Everyone who’s worked for someone else has encountered one of two types of bad bosses at some point in their lives.

  1. The asshole boss. You know the kind. They wait by the elevator with a clipboard and mark the time you get into the office. They dump a bunch of papers on your desk at 5:00 on a Friday arvo. They don’t give you a pay rise or a promotion and they never remember your birthday.
  2. The boss who doesn’t give a shit. They don’t challenge you, they let you turn up late, they never give you quality feedback, and you never learn anything. Most of the time, you feel like they wouldn’t particularly care if you came into work at all. Which in turn, makes you feel like your job doesn’t matter.

You’re about to become one of those two types of bosses. When you work for yourself, there’s no middle ground between them. You’ll either give yourself way too much slack, and never have any control, or you’ll hound and pound yourself to the point of insanity.

You will learn to treat yourself in a way that you would never treat your staff. You will yell at yourself and criticize yourself to such an extreme that it would be grounds for a harassment law suit from anyone else.
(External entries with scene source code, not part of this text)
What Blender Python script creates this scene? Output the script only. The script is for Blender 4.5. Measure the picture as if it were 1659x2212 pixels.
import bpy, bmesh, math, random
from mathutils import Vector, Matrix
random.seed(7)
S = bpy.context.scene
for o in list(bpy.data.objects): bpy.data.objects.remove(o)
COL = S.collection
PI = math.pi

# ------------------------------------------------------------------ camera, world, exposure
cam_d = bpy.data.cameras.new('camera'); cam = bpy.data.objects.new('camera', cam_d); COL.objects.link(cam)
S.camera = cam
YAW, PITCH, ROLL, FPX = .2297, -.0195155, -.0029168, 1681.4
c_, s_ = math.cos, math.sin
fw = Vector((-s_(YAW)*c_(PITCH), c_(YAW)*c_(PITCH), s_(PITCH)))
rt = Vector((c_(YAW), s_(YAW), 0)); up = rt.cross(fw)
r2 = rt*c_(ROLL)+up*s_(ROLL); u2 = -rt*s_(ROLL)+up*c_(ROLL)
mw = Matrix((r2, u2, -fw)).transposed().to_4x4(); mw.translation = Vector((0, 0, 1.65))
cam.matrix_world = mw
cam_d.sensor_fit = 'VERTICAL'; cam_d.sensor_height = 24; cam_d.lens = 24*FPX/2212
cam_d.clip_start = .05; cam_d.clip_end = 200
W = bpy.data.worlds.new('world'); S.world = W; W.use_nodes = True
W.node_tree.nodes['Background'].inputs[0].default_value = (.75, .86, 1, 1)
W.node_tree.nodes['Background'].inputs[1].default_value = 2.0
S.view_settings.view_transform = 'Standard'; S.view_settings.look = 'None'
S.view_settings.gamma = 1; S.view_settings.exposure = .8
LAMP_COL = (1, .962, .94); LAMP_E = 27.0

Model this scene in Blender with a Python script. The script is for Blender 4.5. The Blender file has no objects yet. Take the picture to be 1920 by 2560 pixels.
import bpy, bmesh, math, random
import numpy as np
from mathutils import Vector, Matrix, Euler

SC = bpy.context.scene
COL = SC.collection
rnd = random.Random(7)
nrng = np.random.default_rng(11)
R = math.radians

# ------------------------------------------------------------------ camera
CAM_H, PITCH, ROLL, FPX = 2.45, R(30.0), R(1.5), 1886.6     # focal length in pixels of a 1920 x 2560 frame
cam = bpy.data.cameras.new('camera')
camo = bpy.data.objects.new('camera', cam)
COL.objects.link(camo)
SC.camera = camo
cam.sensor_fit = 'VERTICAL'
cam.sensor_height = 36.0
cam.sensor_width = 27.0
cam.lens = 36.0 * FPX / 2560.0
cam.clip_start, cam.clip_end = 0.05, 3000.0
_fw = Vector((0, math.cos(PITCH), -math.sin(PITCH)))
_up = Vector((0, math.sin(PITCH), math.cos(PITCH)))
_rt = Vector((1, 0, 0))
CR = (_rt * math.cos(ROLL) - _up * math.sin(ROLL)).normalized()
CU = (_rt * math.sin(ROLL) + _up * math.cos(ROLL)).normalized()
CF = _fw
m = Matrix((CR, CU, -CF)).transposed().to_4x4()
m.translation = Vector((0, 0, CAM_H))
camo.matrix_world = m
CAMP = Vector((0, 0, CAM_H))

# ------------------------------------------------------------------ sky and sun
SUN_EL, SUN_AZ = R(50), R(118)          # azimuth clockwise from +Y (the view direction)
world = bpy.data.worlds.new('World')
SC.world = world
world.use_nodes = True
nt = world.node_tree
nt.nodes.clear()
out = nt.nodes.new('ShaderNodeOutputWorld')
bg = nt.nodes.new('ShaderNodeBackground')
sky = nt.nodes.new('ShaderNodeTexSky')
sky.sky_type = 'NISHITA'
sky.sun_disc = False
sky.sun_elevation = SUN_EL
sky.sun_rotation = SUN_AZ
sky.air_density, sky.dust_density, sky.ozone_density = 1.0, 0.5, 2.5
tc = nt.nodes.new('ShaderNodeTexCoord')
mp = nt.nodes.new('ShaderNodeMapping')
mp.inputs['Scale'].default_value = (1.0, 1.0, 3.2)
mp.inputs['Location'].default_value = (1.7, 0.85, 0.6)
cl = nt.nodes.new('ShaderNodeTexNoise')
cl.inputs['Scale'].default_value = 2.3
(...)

When I first started my communications firm, I would catch myself whispering in my own head about how close to failure I was.

It’s not healthy, and it’s not a good thing, but more than anyone else at your startup, you will be aware of the crushing pressure and the ticking clock and the need to stay afloat. The rest of the team? They’re turning up to their jobs. You’re putting your life on the line.

If you’ve battled through all that and you’re still reading, congratulations. I have some good news for you. No matter how hard it is, being an entrepreneur is worth it. Founding your own business is worth it. Growing a startup is worth it. You have the opportunity to build something incredible, something unique that could only have come from you.

You have the opportunity to charge of your own career and take responsibility for your destiny. No amount of failure or hard work or tough times can take that away from you. When you’re making something for yourself — trust me, it feels a lot better than making it for someone else.

I’ve been on this ride for a long time, and I don’t regret it. I could do anything else, and I’d still choose to be an entrepreneur, to work every day trying to grow my businesses and build.

If you go into entrepreneurship fully understanding that it’s going to be difficult, that it’s going to take years of your own time and a lot of late nights, that it’s the hardest thing you’ll ever do, you are going to be okay. You can embrace the tough parts of it and appreciate the good.

And maybe, just maybe, if you get far enough and you work hard enough, you can end up on a beach with a laptop, drinking cocktails and running your business the way you want.

But if you go in there thinking that you’re about to get your dream lifestyle out of the gates and live free, there’s a rude awakening around the corner.